On MPs leaving the party
Kerry Henry writes: Another journalist suggested over the weekend that the Bishop and Pyne exits are more to do with preserving super entitlements that would be lessened significant if in opposition. Abbott’s punting he’ll be the new opposition leader, so his pay will go up, as well as his super entitlements.
Ian Farquhar writes: Really? Christopher Pyne — a brash, under-achieving, confrontational con-artist who never let the truth get in the way of a statement to parliament — is a “significant loss”? Pyne was supposed to be a minster of the Commonwealth, not used car salesman of the month.
Desmond Graham writes: Are you sure it’s not because after this election an MP’s retirement age goes from 55 to 65 — so any MP who wants to benefit from the present pension scheme and is approaching or younger than 55 will be able to draw about $1 million more rather than risk running and winning. Also there is a severance payment for “family reasons” that averages around $80,000. Members of both sides of the house are not contesting — they have done their sums.

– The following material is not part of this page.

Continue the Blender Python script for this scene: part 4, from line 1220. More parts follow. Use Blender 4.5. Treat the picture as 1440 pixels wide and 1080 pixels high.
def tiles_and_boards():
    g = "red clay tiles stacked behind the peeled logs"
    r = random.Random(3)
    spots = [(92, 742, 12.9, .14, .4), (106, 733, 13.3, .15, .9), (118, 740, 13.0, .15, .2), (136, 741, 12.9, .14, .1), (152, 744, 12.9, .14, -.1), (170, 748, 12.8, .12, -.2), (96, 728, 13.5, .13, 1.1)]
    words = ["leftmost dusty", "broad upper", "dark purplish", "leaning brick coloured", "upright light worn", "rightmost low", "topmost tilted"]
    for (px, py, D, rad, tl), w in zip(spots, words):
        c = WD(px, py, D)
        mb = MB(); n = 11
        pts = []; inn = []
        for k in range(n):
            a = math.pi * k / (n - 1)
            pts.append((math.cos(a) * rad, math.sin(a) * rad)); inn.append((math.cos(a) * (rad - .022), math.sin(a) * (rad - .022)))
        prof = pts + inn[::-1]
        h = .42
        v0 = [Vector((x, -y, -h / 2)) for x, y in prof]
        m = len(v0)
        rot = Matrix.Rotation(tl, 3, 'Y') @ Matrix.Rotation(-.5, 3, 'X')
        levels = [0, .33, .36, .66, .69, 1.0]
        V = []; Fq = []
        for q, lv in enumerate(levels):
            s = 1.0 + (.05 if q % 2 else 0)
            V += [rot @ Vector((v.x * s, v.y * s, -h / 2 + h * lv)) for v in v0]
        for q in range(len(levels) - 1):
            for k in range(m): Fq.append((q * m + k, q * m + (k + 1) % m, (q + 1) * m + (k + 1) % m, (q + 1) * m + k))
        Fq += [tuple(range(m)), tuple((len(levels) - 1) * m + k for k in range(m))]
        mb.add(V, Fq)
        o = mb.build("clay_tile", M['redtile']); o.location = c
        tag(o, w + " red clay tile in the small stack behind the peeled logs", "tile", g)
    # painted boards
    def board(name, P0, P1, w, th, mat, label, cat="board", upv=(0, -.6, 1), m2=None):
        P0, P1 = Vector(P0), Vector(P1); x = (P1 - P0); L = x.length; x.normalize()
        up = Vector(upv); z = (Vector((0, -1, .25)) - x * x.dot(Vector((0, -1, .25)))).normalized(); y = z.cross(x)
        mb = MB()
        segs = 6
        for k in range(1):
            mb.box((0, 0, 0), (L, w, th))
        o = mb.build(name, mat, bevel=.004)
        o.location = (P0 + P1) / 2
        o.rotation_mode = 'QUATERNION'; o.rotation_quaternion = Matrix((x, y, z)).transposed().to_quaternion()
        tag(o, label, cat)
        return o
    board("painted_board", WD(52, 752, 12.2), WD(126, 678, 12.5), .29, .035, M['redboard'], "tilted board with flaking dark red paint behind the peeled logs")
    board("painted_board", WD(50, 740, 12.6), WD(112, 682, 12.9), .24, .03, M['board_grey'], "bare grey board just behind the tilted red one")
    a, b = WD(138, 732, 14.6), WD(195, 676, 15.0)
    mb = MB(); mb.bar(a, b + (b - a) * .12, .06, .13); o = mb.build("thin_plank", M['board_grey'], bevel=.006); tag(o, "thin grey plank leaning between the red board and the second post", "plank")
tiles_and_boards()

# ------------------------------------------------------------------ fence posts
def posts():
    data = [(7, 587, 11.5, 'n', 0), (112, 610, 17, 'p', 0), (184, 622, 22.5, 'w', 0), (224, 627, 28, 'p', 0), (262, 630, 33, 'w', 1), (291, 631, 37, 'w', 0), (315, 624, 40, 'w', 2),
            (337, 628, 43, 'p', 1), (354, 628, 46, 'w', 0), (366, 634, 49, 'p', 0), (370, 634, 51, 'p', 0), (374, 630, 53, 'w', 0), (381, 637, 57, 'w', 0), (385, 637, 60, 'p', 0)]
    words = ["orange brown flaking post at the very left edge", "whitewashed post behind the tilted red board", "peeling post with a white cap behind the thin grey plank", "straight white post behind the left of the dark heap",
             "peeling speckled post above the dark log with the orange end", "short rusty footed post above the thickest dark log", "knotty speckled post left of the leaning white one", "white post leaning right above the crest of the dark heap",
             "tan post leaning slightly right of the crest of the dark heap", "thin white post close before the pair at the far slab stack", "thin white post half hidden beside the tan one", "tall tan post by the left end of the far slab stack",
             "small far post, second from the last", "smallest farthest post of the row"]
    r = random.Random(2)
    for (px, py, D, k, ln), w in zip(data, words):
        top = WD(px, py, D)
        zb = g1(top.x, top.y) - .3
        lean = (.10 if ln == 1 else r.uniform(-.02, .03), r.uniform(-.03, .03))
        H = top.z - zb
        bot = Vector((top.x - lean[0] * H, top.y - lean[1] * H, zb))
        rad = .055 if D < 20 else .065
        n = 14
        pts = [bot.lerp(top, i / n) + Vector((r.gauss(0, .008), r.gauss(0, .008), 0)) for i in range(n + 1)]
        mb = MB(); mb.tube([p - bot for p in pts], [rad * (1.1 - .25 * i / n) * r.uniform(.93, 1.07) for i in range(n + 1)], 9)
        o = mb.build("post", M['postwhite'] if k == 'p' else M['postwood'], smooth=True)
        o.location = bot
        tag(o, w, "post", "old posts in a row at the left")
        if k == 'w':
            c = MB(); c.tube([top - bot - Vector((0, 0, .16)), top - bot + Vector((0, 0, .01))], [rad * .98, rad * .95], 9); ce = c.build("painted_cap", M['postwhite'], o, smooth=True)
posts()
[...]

On the disappearing celebrity journalist
Peter Schulz writes: Let’s not wax too lyrical over these guys. When they worked for commercial media, they were pretty good at prioritising confirmation bias over serious journalism (informing, educating, calling out power). If the commercial media confront their (mostly intellectually lazy) audience with new information that challenges their beliefs, said audience will switch off. Confirmation bias is the business model of commercial media.
On the Coalition’s welfare spending
Marcus Hicks writes: And what percentage of that welfare and health spending actually went to the people who genuinely needed it? From what I can see, a lot of that spending can be explained by paying privately owned service providers to deliver welfare-based services (just look at Indue and their $10,000 Cashless Welfare Cards).